En effet, elle indique que la société Lidl s'est livrée à une publicité extrêmement agressive, au moment de son ouverture, annonçant au public que le consommateur allait désormais acheter moins cher.

La société appelante rappelle que depuis la loi du 18 janvier 1992, la publicité comparative n'est plus interdite mais simplement réglementée de telle manière que le consommateur puisse faire une comparaison de divers produits.

A cet égard, elle fait grief au tribunal de n'avoir pas recherché, avant de prononcer une condamnation pour concurrence déloyale, s'il y avait eu, ou non, publicité erronée sur les prix au moment de la distribution des tracts publicitaires de sa société, dès lors que la publicité a été faite en juin 1995 alors que le constat de Maître Dubee a été dressé en décembre de la même année, soit six mois plus tard.

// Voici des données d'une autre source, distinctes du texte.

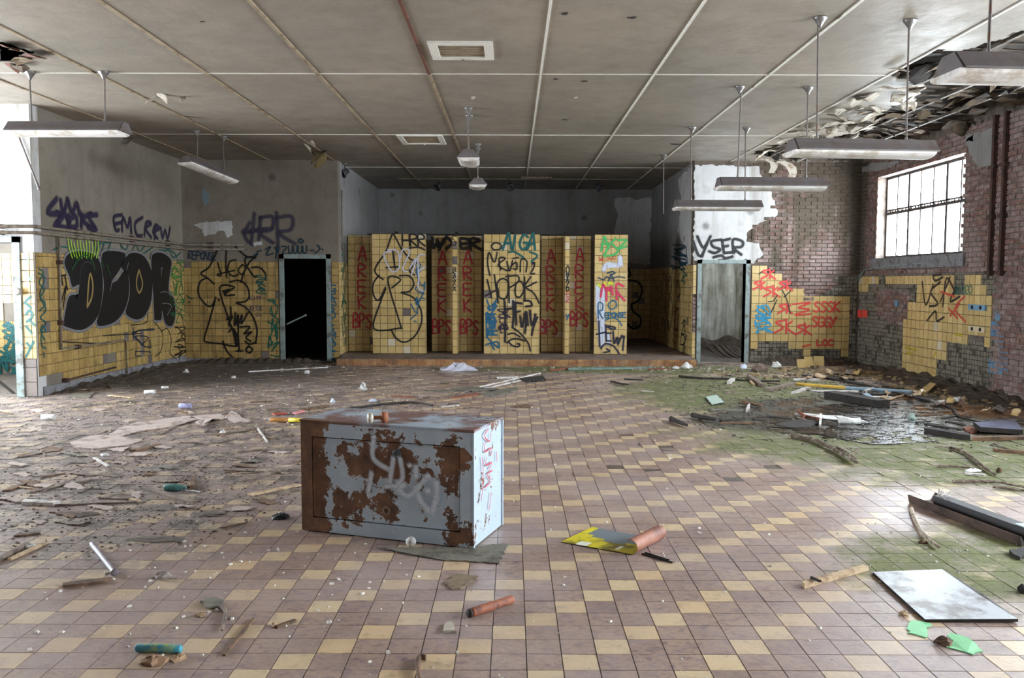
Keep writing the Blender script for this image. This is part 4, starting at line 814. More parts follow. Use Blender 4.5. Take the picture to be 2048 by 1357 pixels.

Elle prétend que l'examen des pièces révèle qu'elle a comparé des prix de produits identiques et, qu'à chaque fois, il s'est avéré que ses produits étaient moins chers que ceux de la société Lidl, en sorte que sa publicité a visé à assurer une parfaite information du consommateur, ce dont ne s'était pas préoccupée la société Lidl.

Enfin, la société Sorodis fait grief au tribunal de ne s'être pas penché sur sa demande reconventionnelle en dommages-intérêts en violation de l'article 5 du nouveau Code de procédure civile qui impose au juge de se prononcer sur tout ce qui est demandé.

C'est pourquoi elle réitère devant la cour sa demande d'indemnisation du préjudice résultant pour elle de cette procure qu'elle juge abusive.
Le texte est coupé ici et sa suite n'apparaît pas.